The Kerala High Court has established that the Family Court is legally empowered to consider a petition seeking remedies under the Protection of Women from Domestic Violence Act, 2005
“What is discerned from the provisions of Section 12 is that an aggrieved person is free to elect any of the reliefs. The legislature in the wisdom has framed the Act by taking into consideration the doctrine of election. The parties are free to elect either a remedy under Section 12 or reserve the right to claim other reliefs as provided under Sections 18, 19, 20 and 21 in the manner and mode as has been done. The plain and simple reading of the provisions of Section 26 left the question clear and unambiguous that a party seeking a claim under any provisions of the civil or criminal court much less a family court can always claim relief in addition as provided under Sections 18, 19, 20, 21 and 22 of the Act,” the Division Bench comprising Justice Amit Rawal and Justice C.S. Sudha explained.
This legal matter concerns the initiation of original divorce petitions by the petitioner-husband and the respondent-wife in the Family Courts of Alappuzha and Ernakulam, Kerala. Simultaneously, the respondent also filed separate petitions under the aegis of the Protection of Women from Domestic Violence Act, 2005 (‘DV Act’) in the Ernakulam Family Court.
The petitioner consistently contended that the Family Court in Ernakulam lacked the requisite jurisdiction to entertain these DV Act cases. In response, the petitioner sought redress in the High Court, contending that, in accordance with Section 12 of the DV Act, exclusive competence for addressing petitions under the DV Act was vested in the Judicial Magistrate.
Section 12 of the DV Act grants an aggrieved person, a Protection Officer, or another duly authorized individual the prerogative to file an application before the Magistrate, seeking one or more of the remedies delineated in Sections 18-22 of the statute. These provisions empower the Magistrate to issue a range of orders, such as Protection Orders, Residence Orders, Custody Orders, Compensation Orders, and monetary reliefs.
The petitioner argued that if the respondent could seek such remedies in the Family Court, the applicability of Section 12 of the DV Act would be rendered superfluous, thereby creating an anomalous legal situation due to the contrasting appellate procedures associated with these distinct court systems.
Conversely, the respondents posited that Section 12 affords the parties the discretion to opt for the forum in which they intend to pursue their relief, without mandating an exclusive avenue of redress.

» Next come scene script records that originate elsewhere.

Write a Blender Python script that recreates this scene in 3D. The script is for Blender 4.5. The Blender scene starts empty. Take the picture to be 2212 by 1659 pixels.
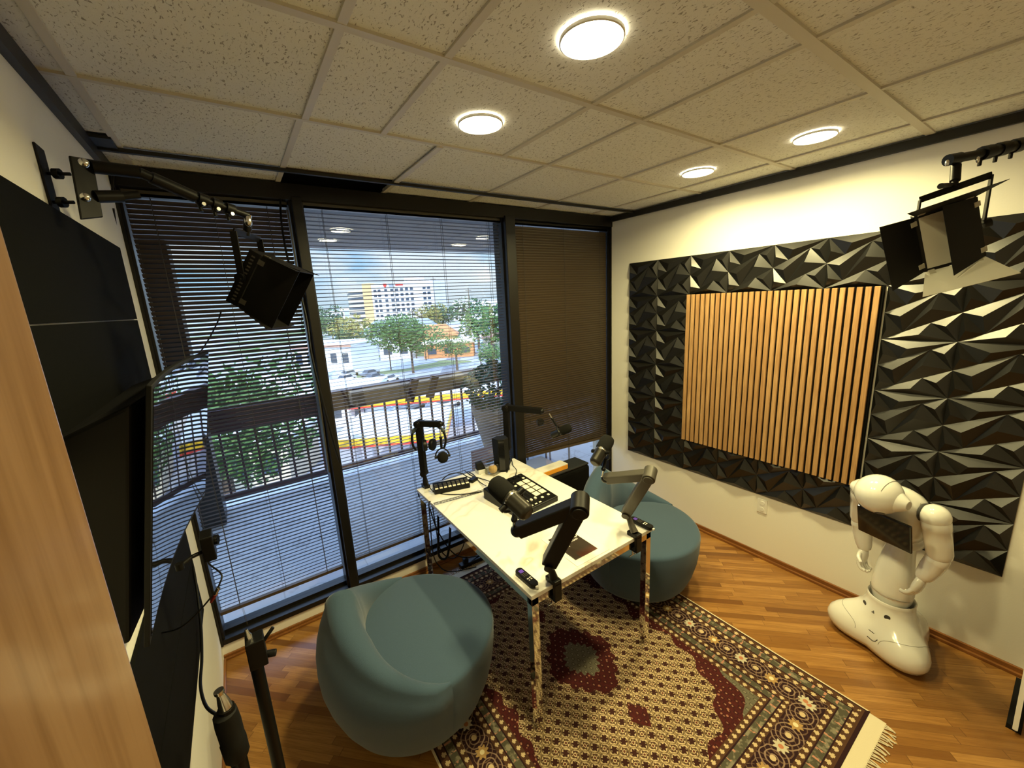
import bpy, bmesh, math, random
from mathutils import Vector, Matrix, noise
random.seed(7)
PI = math.pi
SC = bpy.context.scene
COL = SC.collection
V = Vector

# ------------------------------------------------------------------ camera
H = 2.035
FPX = 862.54
ROWS = [(0.81946623, -0.57081325, -0.05145223),
        (-0.15894275, -0.14008789, -0.97729861),
        (0.55064716, 0.80904117, -0.20552393)]
CAM = V((0, 0, H))
R3 = Matrix(ROWS)


def ray(u, v):
    return R3.transposed() @ V(((u - 1106) / FPX, (v - 829.5) / FPX, 1.0))


def at(u, v, x=None, y=None, z=None, d=None):
    r = ray(u, v)
    if x is not None: t = (x - CAM.x) / r.x
    elif y is not None: t = (y - CAM.y) / r.y
    elif z is not None: t = (z - CAM.z) / r.z
    else: t = d
    return CAM + r * t


cd = bpy.data.cameras.new('camera')
cam = bpy.data.objects.new('camera', cd)
COL.objects.link(cam)
M = Matrix.Identity(4)
for i in range(3):
    M[i][0] = ROWS[0][i]
    M[i][1] = -ROWS[1][i]
    M[i][2] = -ROWS[2][i]
M.translation = CAM
cam.matrix_world = M
cd.sensor_width = 36
cd.lens = 36 * FPX / 2212
cd.clip_start = 0.02
cd.clip_end = 3000
SC.camera = cam
SC.view_settings.view_transform = 'Standard'
SC.view_settings.look = 'None'
SC.view_settings.exposure = 0.0
SC.view_settings.gamma = 1.0
SC.view_settings.use_curve_mapping = False
SC.cycles.use_denoising = True
SC.cycles.adaptive_threshold = 0.02
SC.cycles.max_bounces = 7
SC.cycles.diffuse_bounces = 4
SC.cycles.glossy_bounces = 4
SC.cycles.transparent_max_bounces = 12
SC.cycles.caustics_reflective = False
SC.cycles.caustics_refractive = False
SC.cycles.sample_clamp_indirect = 6.0
LAMP, SKY, SUN = 22.0, 3.2, 5.0


# ------------------------------------------------------------------ objects
def tag(o, label=None, cat=None, group=None, kind=None):
    if label: o['label'] = label
    if cat: o['category'] = cat
    if group: o['group'] = group
    if kind: o['kind'] = kind
    return o


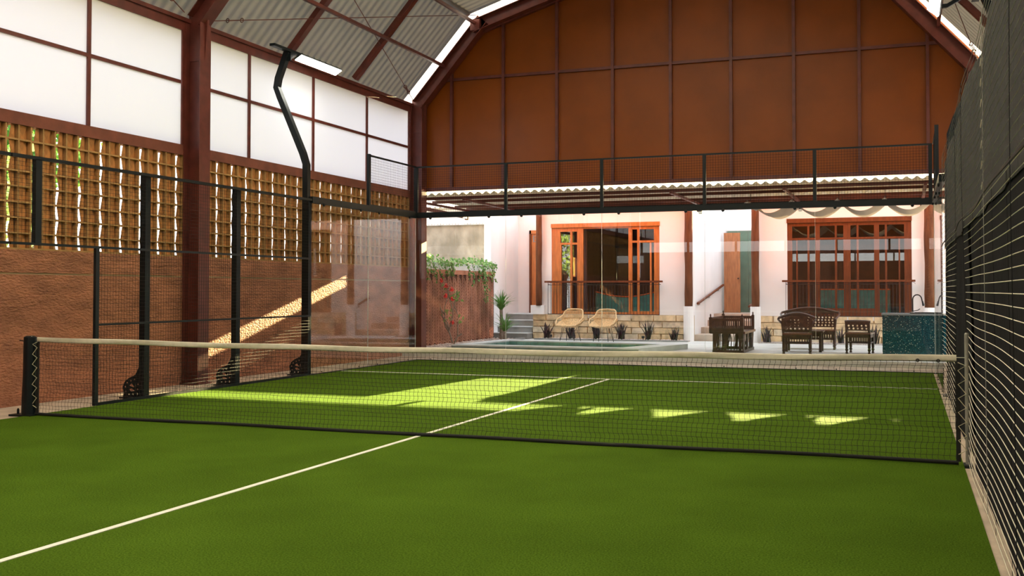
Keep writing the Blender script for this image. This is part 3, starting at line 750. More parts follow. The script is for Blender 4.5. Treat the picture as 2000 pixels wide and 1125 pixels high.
def solid_cloth(fn, nu, nv, name, m):
    b = MB(); b.grid(fn, nu, nv); b.grid(lambda u, v: Vector(fn(u, v))+Vector((0.004, 0, 0)), nu, nv); b.obj(name, m, cl, smooth=True, fix=False)
tp = lambda y: 0.04*math.sin(y*1.9)+0.03*math.sin(y*0.7+1)
solid_cloth(clothfn(-9.6, 6.0, 2.0, 3.20, 5.045, tp), 200, 14, 'upper_cloth', M['cloth2'])
solid_cloth(clothfn(-9.6, 0.24, 0.0, 2.1, 5.055), 140, 14, 'lower_cloth', M['cloth'])
solid_cloth(clothfn(0.62, 6.0, 0.0, 2.1, 5.055), 80, 14, 'far_lower_cloth', M['cloth'])

# ================================================================== LIGHT POLES
def light_pole(s, label, lamp_label):
    p = thing('light_pole', label, 'pole', (s*5.12, 6.05, 0))
    path = [(s*5.13, 0.0), (s*5.13, 3.60), (s*5.20, 3.80), (s*5.66, 4.80), (s*5.73, 4.97), (s*5.70, 5.13), (s*5.52, 5.58)]
    b = MB(); w = 0.05
    vs = []
    n = len(path)
    for i, (x_, z_) in enumerate(path):
        a = path[max(0, i-1)]; c = path[min(n-1, i+1)]; d = Vector((c[0]-a[0], 0, c[1]-a[1])).normalized(); nn = Vector((d.z, 0, -d.x))
        for (i_, j_) in ((-1,-1),(1,-1),(1,1),(-1,1)): vs.append(Vector((x_, 6.05, z_)) + nn*(i_*w) + Vector((0, j_*w, 0)))
    fs = [(0,1,2,3), tuple(range(4*n-4, 4*n))]
    for i in range(n-1):
        for k in range(4): fs.append((4*i+k, 4*i+(k+1)%4, 4*i+4+(k+1)%4, 4*i+4+k))
    b.add(vs, fs); b.obj('mast', M['dark'], p)
    MB().box(min(s*5.0, s*5.24), max(s*5.0, s*5.24), 5.93, 6.17, -0.01, 0.012).obj('base_plate', M['dark'], p)
    hx = s*5.50
    MB().box(hx-0.05, hx+0.05, 5.55, 6.75, 5.575, 5.62).obj('cross_bar', M['dark'], p)
    MB().add([(hx-0.04, 6.05, 5.58), (hx-0.04, 6.22, 5.58), (hx-0.04, 6.05, 5.42), (hx+0.04, 6.05, 5.58), (hx+0.04, 6.22, 5.58), (hx+0.04, 6.05, 5.42)], [(0,1,2),(3,5,4),(0,3,4,1),(1,4,5,2),(2,5,3,0)]).obj('gusset', M['dark'], p)
    return p
def floodlamp(x, y0, y1, z, tilt, label):
    l = thing('court_lamp', label, 'lamp', (x, (y0+y1)/2, z), 'court lamps')
    rot = Matrix.Rotation(tilt, 4, 'Y')
    def bxr(m_, nm, x0, x1, ya, yb, z0, z1):
        b = MB().box(x0, x1, ya-(y0+y1)/2, yb-(y0+y1)/2, z0, z1); b.v = [tuple(rot @ Vector(v)) for v in b.v]; return link(nm, b.mesh(nm, m_), l)
    bxr(M['lampbody'], 'housing', -0.085, 0.085, y0, y1, 0.0, 0.035)
    bxr(M['lamp'], 'led_face', -0.075, 0.075, y0+0.01, y1-0.01, -0.012, 0.0)
    for k in range(7):
        yy = y0+0.1+(y1-y0-0.2)*k/6; bxr(M['lampbody'], 'cooling_fin', -0.07, 0.07, yy-0.01, yy+0.01, 0.035, 0.07)
    return l
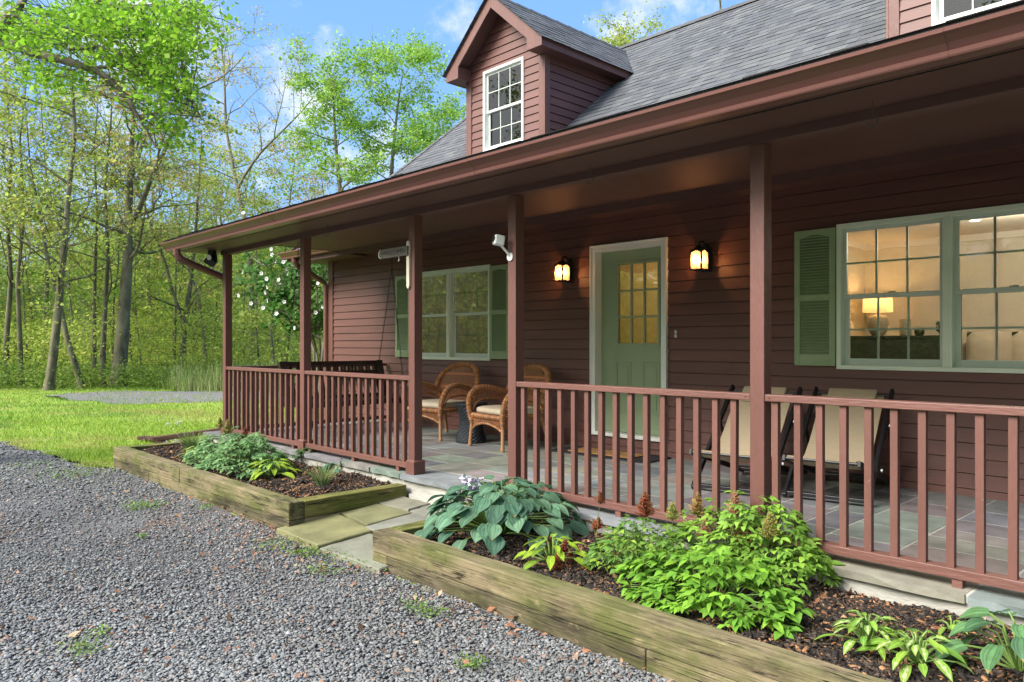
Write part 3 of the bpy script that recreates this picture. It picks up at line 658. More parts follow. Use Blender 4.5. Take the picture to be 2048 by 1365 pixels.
# ------------------------------------------------------------------ porch furniture
def sling_chair(loc, rz, label):
    t = thing('sling_chair', loc, label, 'deck chair', 'folding sling chairs on the porch', rz)
    W = .30
    m = MB()
    for s in (-1, 1): m.bar((s*W, 0, .02), (s*W, .90, .815), .028, .05, (0, 1, 0))
    m.bar((-W+.014, .03, .045), (W-.014, .03, .045), .05, .028, (0, 0, 1)); m.tube([(-W, .86, .775), (W, .86, .775)], .013, 8); m.build('back_frame', 'black_metal', t, world=False, bevel=.004)
    m = MB(); V = W-.032
    for s in (-1, 1): m.bar((s*V, -.12, .335), (s*V, 1.06, .03), .024, .045, (0, 0, 1))
    m.tube([(-V, -.10, .33), (V, -.10, .33)], .014, 8); m.bar((-V, .93, .065), (V, .93, .065), .03, .022); m.bar((-V, 1.03, .04), (V, 1.03, .04), .03, .022); m.build('seat_frame', 'black_metal', t, world=False, bevel=.003)
    m = MB()
    for s in (-1, 1): m.bar((s*(W+.024), .60, .555), (s*(W+.024), .98, .07), .02, .035, (0, 1, 0))
    m.bar((-W-.02, .97, .085), (W+.02, .97, .085), .02, .02); m.build('prop_frame', 'black_metal', t, world=False, bevel=.003)
    m = MB(); C = [(-.115, .345), (-.09, .352), (0, .305), (.10, .268), (.22, .262), (.34, .305), (.46, .39), (.58, .50), (.70, .618), (.80, .715), (.87, .79), (.885, .775)]
    n = 8; vs = []; hw = .245
    for (y, z) in C:
        for i in range(n+1):
            x = -hw+2*hw*i/n; sag = .012*(1-(2*i/n-1)**2)*(1 if .05 < y < .8 else .2); vs.append((x, y+sag*.5, z-sag))
    fs = [(r*(n+1)+i, r*(n+1)+i+1, (r+1)*(n+1)+i+1, (r+1)*(n+1)+i) for r in range(len(C)-1) for i in range(n)]
    b = len(vs); vs2 = [(x, y+.002, z-.004) for x, y, z in vs]
    m.add(vs, fs); m.add(vs2, [f[::-1] for f in fs]); m.build('sling', 'sling_fabric', t, smooth=True, world=False)
    m = MB()
    cs = [(.80, .755), (.835, .79), (.872, .815), (.89, .80), (.86, .772), (.825, .738)]
    m.prism([(.775, .735), (.80, .765), (.872, .825), (.89, .815), (.885, .795), (.80, .715), (.765, .69)], 'x', -.19, .19); m.build('pillow', 'sling_fabric', t, smooth=False, world=False, bevel=.012)
    m = MB()
    for s in (-1, 1):
        for (y, z) in ((.60, .555), (.30, .24)): m.tube([(s*(W+.03), y, z), (s*(W+.042), y, z)], .012, 8)
    m.build('bolts', 'white_plastic', t, world=False)
    return t
mm, nt, n_, l_, b_ = new_mat('sling_fabric')
tcx = n_.new('ShaderNodeTexCoord'); wv = N(n_, 'ShaderNodeTexWave', bands_direction='X', in_Scale=60.0, in_Distortion=2.5, in_Detail=3.0); l_.new(tcx.outputs['Object'], wv.inputs['Vector'])
wv2 = N(n_, 'ShaderNodeTexNoise', in_Scale=40.0, in_Detail=6.0); mpx = N(n_, 'ShaderNodeMapping'); mpx.inputs['Scale'].default_value = (.3, 3, 3); l_.new(tcx.outputs['Object'], mpx.inputs[0]); l_.new(mpx.outputs[0], wv2.inputs['Vector'])
mx_ = n_.new('ShaderNodeMixRGB'); mx_.inputs[0].default_value = .5; l_.new(wv.outputs['Fac'], mx_.inputs[1]); l_.new(wv2.outputs['Fac'], mx_.inputs[2])
rr = ramp(n_, [(.3, (.33, .26, .165)), (.6, (.48, .39, .265))]); l_.new(mx_.outputs[0], rr.inputs[0]); l_.new(rr.outputs[0], b_.inputs['Base Color']); b_.inputs['Roughness'].default_value = .9
sling_chair((-2.46, 5.62, 0), math.radians(9), 'tan sling deck chair with black frame under the lit window, right of the second')
sling_chair((-3.13, 5.38, 0), math.radians(9), 'tan sling deck chair with black frame standing partly behind a porch post')

def wicker_chair(loc, rz, label):
    t = thing('wicker_chair', loc, label, 'armchair', 'brown wicker armchairs on the porch', rz)
    rnd = random.Random(4); C0 = (.40, .175, .065)
    def rope(m, pts, r, n=8, step=.022):
        """thick wrapped edge: short strands laid round a core, alternately lighter and darker"""
        P = [Vector(p) for p in pts]; d = [0]
        for a, b in zip(P, P[1:]): d.append(d[-1]+(b-a).length)
        def at(s):
            for i in range(len(P)-1):
                if s <= d[i+1] or i == len(P)-2: return P[i].lerp(P[i+1], min(1, (s-d[i])/max(1e-6, d[i+1]-d[i])))
        k = 0; s = 0
        while s < d[-1]:
            e = min(s+step, d[-1]); g = rnd.uniform(.7, 1.25)*(1.0 if k % 2 else .8); m.cur = tuple(c*g for c in C0)
            m.tube([at(s), at((s+e)/2), at(e)], [r*.86, r*1.06, r*.86], n, cap=False); s = e; k += 1
    def smooth(pts, n=5):
        P = [Vector(p) for p in pts]; out = []
        for i in range(len(P)-1):
            a, b, c, d = P[max(i-1, 0)], P[i], P[i+1], P[min(i+2, len(P)-1)]
            for k in range(n):
                u = k/n; out.append(.5*((2*b)+(c-a)*u+(2*a-5*b+4*c-d)*u*u+(3*b-a-3*c+d)*u**3))
        return out+[P[-1]]
    def lattice(m, fn, inside, nu, nv, r=.0042, mid=None):
        """diagonal open weave on a surface fn(u,v), u,v in 0..1, kept where inside(u,v)"""
        for sgn in (1, -1):
            for k in range(-nv, nu+nv+1):
                run = []
                for j in range(0, 4*nv+1):
                    v = j/(4*nv); u = (k+sgn*v*nv)/nu
                    if 0 <= u <= 1 and inside(u, v): run.append(fn(u, v))
                    else:
                        if len(run) > 1: m.cur = tuple(c*rnd.uniform(.7, 1.2) for c in C0); m.tube(run, r, 4, cap=False)
                        run = []
                if len(run) > 1: m.cur = tuple(c*rnd.uniform(.7, 1.2) for c in C0); m.tube(run, r, 4, cap=False)
    # legs
    for (x, y, tx, ty) in ((-.335, -.33, -.31, -.31), (.335, -.33, .31, -.31), (-.30, .36, -.25, .27), (.30, .36, .25, .27)):
        m = MB(); m.cur = (.40, .21, .10); m.tube([(x, y, 0), (x, y, .02), (x, y, .05), (tx*.5+x*.5, ty*.5+y*.5, .2), (tx, ty, .38)], [.020, .026, .021, .021, .021], 10)
        for z in (.26, .28, .30): k = z/.38; m.cur = (.30, .14, .06); m.tube([(x+(tx-x)*k, y+(ty-y)*k, z), (x+(tx-x)*k, y+(ty-y)*k, z+.012)], .025, 10)
        m.build('leg', 'wicker', t, world=False, tint=True)
    # seat with woven apron
    m = MB(); ring = smooth([(-.31, -.31, .37), (0, -.345, .375), (.31, -.31, .37)], 6)
    for p, q in ((( -.31, -.31, .37), (-.25, .27, .37)), ((.31, -.31, .37), (.25, .27, .37)), ((-.25, .27, .37), (.25, .27, .37))): rope(m, [p, q], .026)
    rope(m, ring, .03); m.cur = (.30, .14, .055); m.box(-.28, .28, -.31, .25, .355, .372)
    fa = lambda u, v: Vector((-.31+.62*u, -.335+.03*(2*u-1)**2, .35-.15*v))
    lattice(m, fa, lambda u, v: v <= .35+.65*abs(2*u-1)**1.6, 16, 4)
    rope(m, smooth([(-.31, -.312, .21), (-.2, -.325, .262), (0, -.338, .295), (.2, -.325, .262), (.31, -.312, .21)], 5), .013, 6)
    for s in (-1, 1):
        fs_ = lambda u, v, s=s: Vector((s*(.312-.06*u), -.31+.58*u, .35-.13*v)); lattice(m, fs_, lambda u, v: v <= .35+.65*abs(2*u-1)**1.6, 14, 3)
    m.build('seat', 'wicker', t, world=False, tint=True)
    # back: wide rounded fan
    def outline(a):                            # a in 0..pi, right to left over the top
        ca, sa = math.cos(a), math.sin(a); return Vector((.385*math.copysign(abs(ca)**.8, ca), .30+.10*sa-.05*abs(ca)**2, .60+.33*sa**.85))
    m = MB(); arc = [outline(math.pi*i/24) for i in range(25)]
    full = smooth([(.20, .25, .40), (.27, .27, .47), (.355, .26, .55)], 4)+arc+smooth([(-.355, .26, .55), (-.27, .27, .47), (-.20, .25, .40)], 4)
    rope(m, full, .036)
    def fb(u, v):
        x = -.36+.72*u; z = .40+.53*v; return Vector((x, .27+.09*max(0, (v-.2))*(1-.5*(2*u-1)**2)+.02, z))
    def ib(u, v):
        x = -.36+.72*u; z = .40+.53*v
        if z < .60: return abs(x) < .22+.75*(z-.40)
        return (x/.37)**2+((z-.60)/.32)**2 < 1
    lattice(m, fb, ib, 17, 12)
    for z in (.62, .635, .65, .80, .812): # woven bands
        hw = .35*math.sqrt(max(0, 1-((z-.60)/.33)**2)); m.cur = tuple(c*rnd.uniform(.8, 1.2) for c in C0); v = (z-.40)/.53
        m.tube([fb((x+.36)/.72, v)+Vector((0, -.006, 0)) for x in [-hw+2*hw*i/10 for i in range(11)]], .008, 5)
    m.build('backrest', 'wicker', t, world=False, tint=True)
    for s in (-1, 1):
        m = MB(); P = smooth([(s*.315, -.315, .30), (s*.345, -.335, .42), (s*.375, -.32, .56), (s*.385, -.24, .655), (s*.39, -.12, .685), (s*.385, .04, .665), (s*.375, .18, .62), (s*.37, .27, .60)], 5)
        rope(m, P, .034)
        def fsd(u, v, s=s): return Vector((s*(.33+.05*v), -.30+.56*u, .40+(.22+.05*math.sin(math.pi*min(1, u*1.2)))*v))
        lattice(m, fsd, lambda u, v: v > .55-.6*math.sin(math.pi*u)*.0 or abs(2*u-1) > .8, 13, 6); rope(m, smooth([(s*.34, -.29, .43), (s*.35, -.2, .53), (s*.355, 0, .55), (s*.35, .18, .52), (s*.33, .25, .44)], 4), .012, 6)
        m.build('armrest', 'wicker', t, world=False, tint=True)
    m = MB()
    prof = [(-.27, .395), (-.285, .42), (-.275, .458), (-.2, .472), (.2, .472), (.24, .45), (.25, .41), (.24, .395)]
    m.prism(prof, 'x', -.275, .275); m.build('cushion', 'cream_fabric', t, world=False, bevel=.018)
    return t
wicker_chair((-6.37, 6.05, 0), math.radians(-8), 'brown wicker armchair with cream cushion partly behind a porch post, nearer the door')
wicker_chair((-7.66, 6.07, 0), math.radians(4), 'brown wicker armchair with cream cushion below the shuttered window, nearer the swing')
t = thing('side_table', (-7.0, 6.0, 0), 'round hourglass side table of black wicker between the two armchairs', 'side table')
m = MB(); pf = [(.185, .0), (.188, .02), (.165, .10), (.145, .18), (.135, .26), (.145, .34), (.175, .42), (.19, .455)]
prof = []
for i in range(45):
    z = .455*i/44
    for (r0, z0), (r1, z1) in zip(pf, pf[1:]):
        if z0 <= z <= z1+1e-6: r = r0+(r1-r0)*(z-z0)/(z1-z0); break
    prof.append((r, z))
nn = 40; vs = []; fs = []
for i, (r, z) in enumerate(prof):
    for k in range(nn): a = 2*math.pi*k/nn; rr_ = r+.004*(1 if (k+i//2) % 2 else -1); vs.append((rr_*math.cos(a), rr_*math.sin(a), z+.006))
for i in range(len(prof)-1):
    for k in range(nn): fs.append((i*nn+k, i*nn+(k+1) % nn, (i+1)*nn+(k+1) % nn, (i+1)*nn+k))
m.add(vs, fs); m.build('woven_base', 'black_wicker', t, world=False)
m = MB(); m.lathe([(.0, .452), (.19, .452), (.202, .462), (.202, .478), (.19, .486), (0, .486)], n=36, cap=False); m.build('table_top', 'black_wicker', t, world=False, smooth=False)
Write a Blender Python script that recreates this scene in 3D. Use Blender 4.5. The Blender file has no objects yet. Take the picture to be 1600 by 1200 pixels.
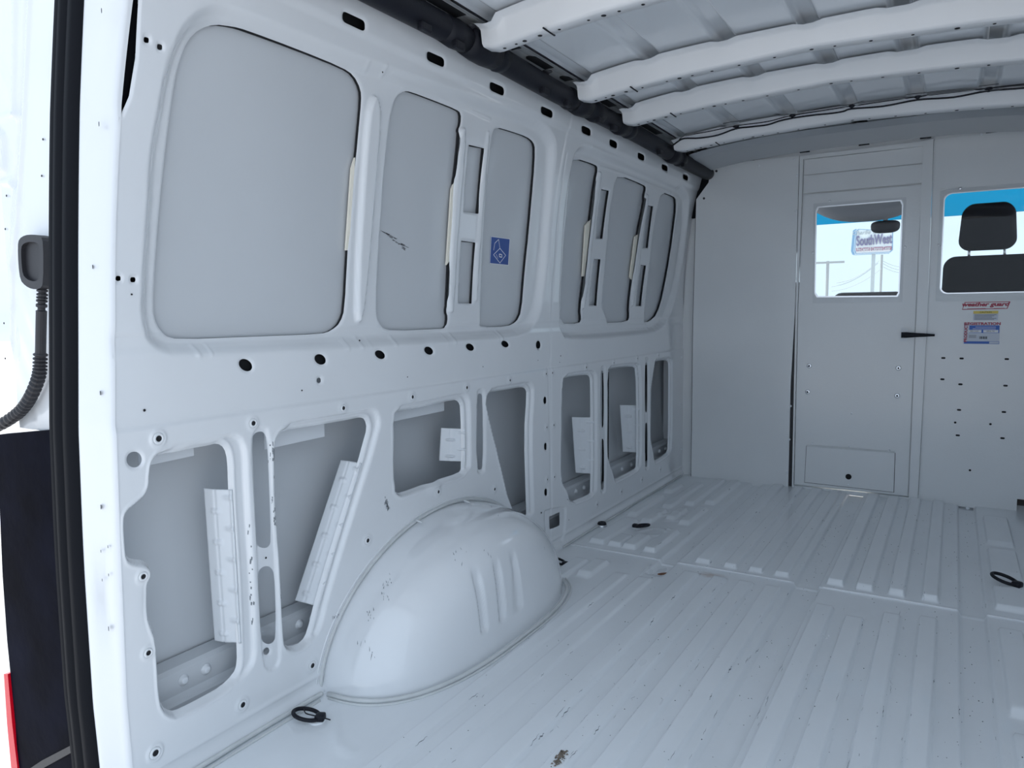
import bpy, bmesh, math, random
import numpy as np
from mathutils import Vector, Matrix
from mathutils.geometry import tessellate_polygon
random.seed(7); rng = np.random.default_rng(7)
S = bpy.context.scene; COL = S.collection
# ---------------------------------------------------------------- camera
CAM = np.array([1.2735, 0.0, 0.90]); FPX = 1145.81
R_ = np.array([0.85710929, 0.51503123, -0.01031958])
U_ = np.array([-0.04018766, 0.08682474, 0.99541269])
F_ = np.array([-0.51356461, 0.85276275, -0.09511619])
cd = bpy.data.cameras.new('camera'); cam = bpy.data.objects.new('camera', cd); COL.objects.link(cam)
cd.sensor_width = 36; cd.lens = 36 * FPX / 1600; cd.clip_start = 0.02; cd.clip_end = 500
cam.matrix_world = Matrix(((R_[0], U_[0], -F_[0], CAM[0]), (R_[1], U_[1], -F_[1], CAM[1]), (R_[2], U_[2], -F_[2], CAM[2]), (0, 0, 0, 1)))
S.camera = cam
# ---------------------------------------------------------------- world, sun, exposure
vs = S.view_settings; vs.view_transform = 'Standard'; vs.look = 'None'; vs.gamma = 1; vs.use_curve_mapping = False
vs.exposure = -0.22
S.cycles.max_bounces = 16; S.cycles.diffuse_bounces = 12; S.cycles.glossy_bounces = 8   # white sheet metal: light bounces many times
W = bpy.data.worlds.new('sky'); S.world = W; W.use_nodes = True
nt = W.node_tree; nt.nodes.clear()
def nd(t, **k):
    n = nt.nodes.new(t)
    for a, b in k.items(): setattr(n, a, b)
    return n
out = nd('ShaderNodeOutputWorld'); bg = nd('ShaderNodeBackground'); tc = nd('ShaderNodeTexCoord')
sky = nd('ShaderNodeTexSky', sky_type='NISHITA'); sky.sun_disc = False; sky.sun_elevation = math.radians(55); sky.sun_rotation = math.radians(-20); sky.air_density = 1.2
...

To aid in resolving this issue, the High Court appointed an Amicus Curiae, a legal expert, who opined that the Family Court could appropriately adjudicate cases falling under the purview of the DV Act. This conclusion was grounded in the argument that the issues addressed by the DV Act primarily encompass civil matters, which align with the Family Court’s typical jurisdiction. The legal expert substantiated this viewpoint by reference to specific legal provisions.
Upon careful examination of the DV Act, the Court ultimately determined that Section 12 grants aggrieved parties the discretion to elect the forum for seeking relief with respect to DV Act-related issues.
It added that Section 26 of the Act does not denude Family Court from dealing with a petition in a claim under Sections 18, 19, 20, 21 and 22 of the Act. Section 26 expressly states that, “Any relief available under sections 18, 19, 20, 21 and 22 may also be sought in any legal proceeding, before a civil court, family court or a criminal court, affecting the aggrieved person and the respondent whether such proceeding was initiated before or after the commencement of the Act”.
It thus proceeded to declare,
“The apprehension expressed by the petitioner by submitting an application for return of the original petition, in our view is far-fetched and a figment of imagination; rather ought to have pressed the issue of maintainability and lead evidence by leaving the question open for the Trial/Family Court to decide at an appropriate stage. Similarly, the argument that the relief under Sections 18, 19, 20, 21 and 22 cannot be granted by the trial court is also untenable much less opaque, capricious and hereby rejected. The whole purpose of carving out the Family Court Act is to club various provisions by confining the jurisdiction of one court to prevent multifariousness. This is precisely what has been sought in this case”.
It thus held that the order of the trial court rejecting the application based on the appreciation of the provision was legal and justified.